Section 11-106 of the Family Law Article of the Maryland Code requires the court to consider certain factors in determining the amount and duration of alimony.  This next series will take a look at the factors one by one.

Alimony Factor #1.  The ability of the party seeking alimony to be partly or wholly self-supporting.

Alimony Before 1980.

Alimony originally was awarded on a permanent basis to a financially dependent spouse who was not at fault for the destruction of the marriage.  The thought was that the financially dependent spouse ought to be able to continue with the same standard of living to which that spouse had become accustomed during the marriage, provided the other party could afford it.  Alimony could be modified in the event of a change in circumstances but basically lasted until one of the parties died or the party receiving alimony remarried.

Alimony Today.

The Governor’s Commission on Domestic Relations Report dated January 18, 1980, changed the concept of alimony in Maryland.  New alimony laws were adopted at sections 11-106 and 11-107 of the Family Law Article.

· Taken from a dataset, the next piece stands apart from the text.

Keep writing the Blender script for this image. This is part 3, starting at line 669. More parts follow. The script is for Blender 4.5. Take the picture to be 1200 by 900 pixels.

The court in Holstein v. Holstein described it like this:

Under the present statute, the principal function of alimony is rehabilitation. Thus, when awarding alimony, the chancellor is required to consider not only those factors relating to the financial situation, age and health of each party, their standards of living, the duration of marriage and the contribution of each party to its well being but also the ability of the party seeking alimony to be wholly or partially self-supporting and the time deemed necessary for the party seeking alimony to gain sufficient education or training to enable that party to find suitable employment. It is apparent, therefore, that the concept of  alimony as a lifetime pension enabling the financially dependent spouse to maintain an accustomed standard of living has largely been superseded by the concept that the economically dependent spouse should be required to become self-supporting, even though that might result in a reduced standard of living.

There are two exceptions when indefinite alimony should be awarded.  These will be discussed in my next post.

Texter Beware

Friday, April 11th, 2014

Louis J. Billittier Jr. bought a diamond engagement ring for his fiancé. It was almost 3 carats and it cost him over $50,000.

Then he broke off the engagement by text message. And he followed it up with another one, possibly trying to calm her down, which he now wishes he had never sent.

He said, “Plus you get a $50,000 parting ring. Enough for a down payment on a house.”

Under New York law, the man usually gets the engagement ring back if there is no wedding. But when Louis decided he wanted the ring back, Judge Russell P. Busglia found “The text messages … have persuaded this court that it is highly probable that a valid gift was given to her after the engagement was terminated.” She gets to keep the ring.